Beginning with the first line of the data below, extract each line up to and including the one containing "(.62, .3, .035), .004).o('plank', M_card, a)". Copy them exactly and add nothing.

═══ GIVEN ENTRIES

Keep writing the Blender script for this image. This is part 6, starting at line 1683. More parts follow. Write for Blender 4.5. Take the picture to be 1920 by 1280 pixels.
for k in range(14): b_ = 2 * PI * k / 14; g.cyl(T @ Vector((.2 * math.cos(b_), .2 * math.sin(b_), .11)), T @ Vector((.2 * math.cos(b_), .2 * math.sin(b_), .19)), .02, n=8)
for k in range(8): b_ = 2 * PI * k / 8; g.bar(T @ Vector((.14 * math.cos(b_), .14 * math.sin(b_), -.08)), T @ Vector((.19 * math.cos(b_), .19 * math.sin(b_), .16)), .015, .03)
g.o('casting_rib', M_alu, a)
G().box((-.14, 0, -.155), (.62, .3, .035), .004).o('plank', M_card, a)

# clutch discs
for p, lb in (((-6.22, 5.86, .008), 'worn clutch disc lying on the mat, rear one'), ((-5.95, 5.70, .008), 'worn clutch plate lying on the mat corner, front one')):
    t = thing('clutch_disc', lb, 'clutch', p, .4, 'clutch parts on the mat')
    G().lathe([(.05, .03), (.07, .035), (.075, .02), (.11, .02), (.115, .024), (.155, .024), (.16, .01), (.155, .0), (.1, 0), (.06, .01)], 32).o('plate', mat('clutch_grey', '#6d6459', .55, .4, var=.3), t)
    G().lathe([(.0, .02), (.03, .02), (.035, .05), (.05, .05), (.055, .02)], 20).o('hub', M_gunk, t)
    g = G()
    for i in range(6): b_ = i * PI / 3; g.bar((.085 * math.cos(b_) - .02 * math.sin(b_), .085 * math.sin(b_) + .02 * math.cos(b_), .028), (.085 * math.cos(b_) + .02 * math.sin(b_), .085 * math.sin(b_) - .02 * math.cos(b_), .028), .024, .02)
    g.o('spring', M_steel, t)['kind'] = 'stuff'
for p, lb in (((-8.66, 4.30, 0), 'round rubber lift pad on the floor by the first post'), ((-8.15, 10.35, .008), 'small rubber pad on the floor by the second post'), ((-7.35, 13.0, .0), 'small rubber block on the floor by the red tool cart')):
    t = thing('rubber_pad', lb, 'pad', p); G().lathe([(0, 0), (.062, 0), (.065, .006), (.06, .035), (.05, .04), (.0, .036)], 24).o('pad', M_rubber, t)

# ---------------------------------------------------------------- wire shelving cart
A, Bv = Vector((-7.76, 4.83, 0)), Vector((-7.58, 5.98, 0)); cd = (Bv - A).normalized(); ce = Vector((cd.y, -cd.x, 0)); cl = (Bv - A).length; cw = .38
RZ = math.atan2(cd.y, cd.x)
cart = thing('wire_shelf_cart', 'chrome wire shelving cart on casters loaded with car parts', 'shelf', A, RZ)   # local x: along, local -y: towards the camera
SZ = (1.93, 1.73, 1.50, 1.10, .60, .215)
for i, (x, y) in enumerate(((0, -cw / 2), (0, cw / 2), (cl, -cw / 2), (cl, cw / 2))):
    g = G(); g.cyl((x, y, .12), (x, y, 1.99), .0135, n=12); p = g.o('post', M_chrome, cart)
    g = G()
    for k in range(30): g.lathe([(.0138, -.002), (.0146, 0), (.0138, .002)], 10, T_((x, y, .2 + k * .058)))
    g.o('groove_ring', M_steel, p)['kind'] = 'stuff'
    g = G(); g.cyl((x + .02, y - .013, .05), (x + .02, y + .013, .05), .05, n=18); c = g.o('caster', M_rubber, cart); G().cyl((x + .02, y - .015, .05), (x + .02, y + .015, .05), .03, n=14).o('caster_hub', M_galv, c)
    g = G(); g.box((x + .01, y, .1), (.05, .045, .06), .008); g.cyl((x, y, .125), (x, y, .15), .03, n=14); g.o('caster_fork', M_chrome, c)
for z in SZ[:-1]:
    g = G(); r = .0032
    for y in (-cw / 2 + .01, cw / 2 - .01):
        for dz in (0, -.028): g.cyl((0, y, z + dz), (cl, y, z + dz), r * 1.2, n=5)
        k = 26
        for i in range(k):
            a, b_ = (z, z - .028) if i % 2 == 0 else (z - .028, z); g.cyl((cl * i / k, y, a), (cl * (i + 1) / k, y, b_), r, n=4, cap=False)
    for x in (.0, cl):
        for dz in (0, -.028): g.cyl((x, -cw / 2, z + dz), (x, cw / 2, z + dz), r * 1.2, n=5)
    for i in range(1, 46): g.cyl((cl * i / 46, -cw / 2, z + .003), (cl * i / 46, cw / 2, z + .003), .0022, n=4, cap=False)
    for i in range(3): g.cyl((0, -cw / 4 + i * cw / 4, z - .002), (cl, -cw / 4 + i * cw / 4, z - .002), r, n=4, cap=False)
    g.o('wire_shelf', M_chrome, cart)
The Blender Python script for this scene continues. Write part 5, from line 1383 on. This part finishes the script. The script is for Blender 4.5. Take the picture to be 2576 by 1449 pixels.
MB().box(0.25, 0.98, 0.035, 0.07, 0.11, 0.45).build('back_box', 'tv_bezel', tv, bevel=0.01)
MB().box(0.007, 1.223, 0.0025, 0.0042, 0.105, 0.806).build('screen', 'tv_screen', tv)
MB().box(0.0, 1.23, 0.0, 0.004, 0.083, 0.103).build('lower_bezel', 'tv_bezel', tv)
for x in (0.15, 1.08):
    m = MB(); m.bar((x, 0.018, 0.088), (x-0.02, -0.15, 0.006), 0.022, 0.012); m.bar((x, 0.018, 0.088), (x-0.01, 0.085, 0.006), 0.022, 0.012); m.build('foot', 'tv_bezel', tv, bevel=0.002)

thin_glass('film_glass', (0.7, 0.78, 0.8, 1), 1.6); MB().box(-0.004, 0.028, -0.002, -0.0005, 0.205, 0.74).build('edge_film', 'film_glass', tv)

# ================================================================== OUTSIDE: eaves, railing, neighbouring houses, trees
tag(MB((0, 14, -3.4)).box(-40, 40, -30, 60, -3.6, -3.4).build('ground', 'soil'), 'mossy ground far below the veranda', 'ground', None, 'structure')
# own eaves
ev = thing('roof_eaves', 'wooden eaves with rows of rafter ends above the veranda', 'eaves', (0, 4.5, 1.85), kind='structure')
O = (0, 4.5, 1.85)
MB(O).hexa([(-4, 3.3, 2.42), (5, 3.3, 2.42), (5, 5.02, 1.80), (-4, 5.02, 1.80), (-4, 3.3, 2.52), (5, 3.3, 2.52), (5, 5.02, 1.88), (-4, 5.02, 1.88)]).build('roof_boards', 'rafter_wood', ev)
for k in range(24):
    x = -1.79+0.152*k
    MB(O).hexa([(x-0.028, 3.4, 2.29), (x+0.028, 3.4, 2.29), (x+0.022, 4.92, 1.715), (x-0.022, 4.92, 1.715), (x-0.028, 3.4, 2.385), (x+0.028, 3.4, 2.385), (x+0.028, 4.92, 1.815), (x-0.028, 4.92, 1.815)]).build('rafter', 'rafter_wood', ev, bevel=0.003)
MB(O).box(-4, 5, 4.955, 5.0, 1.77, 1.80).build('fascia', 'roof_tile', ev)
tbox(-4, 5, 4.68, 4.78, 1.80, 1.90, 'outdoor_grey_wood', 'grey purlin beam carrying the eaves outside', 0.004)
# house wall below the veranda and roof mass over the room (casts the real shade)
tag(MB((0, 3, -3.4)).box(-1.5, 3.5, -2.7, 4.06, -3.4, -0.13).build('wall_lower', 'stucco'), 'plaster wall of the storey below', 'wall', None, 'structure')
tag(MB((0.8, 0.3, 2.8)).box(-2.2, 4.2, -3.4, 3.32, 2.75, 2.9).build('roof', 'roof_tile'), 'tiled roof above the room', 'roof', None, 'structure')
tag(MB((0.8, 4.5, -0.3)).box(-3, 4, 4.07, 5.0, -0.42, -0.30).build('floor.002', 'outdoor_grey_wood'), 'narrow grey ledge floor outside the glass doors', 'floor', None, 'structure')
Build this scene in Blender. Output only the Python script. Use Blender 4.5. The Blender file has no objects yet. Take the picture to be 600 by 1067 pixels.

══════

### EXERCISE RESPONSE:
Keep writing the Blender script for this image. This is part 6, starting at line 1683. More parts follow. Write for Blender 4.5. Take the picture to be 1920 by 1280 pixels.
for k in range(14): b_ = 2 * PI * k / 14; g.cyl(T @ Vector((.2 * math.cos(b_), .2 * math.sin(b_), .11)), T @ Vector((.2 * math.cos(b_), .2 * math.sin(b_), .19)), .02, n=8)
for k in range(8): b_ = 2 * PI * k / 8; g.bar(T @ Vector((.14 * math.cos(b_), .14 * math.sin(b_), -.08)), T @ Vector((.19 * math.cos(b_), .19 * math.sin(b_), .16)), .015, .03)
g.o('casting_rib', M_alu, a)
G().box((-.14, 0, -.155), (.62, .3, .035), .004).o('plank', M_card, a)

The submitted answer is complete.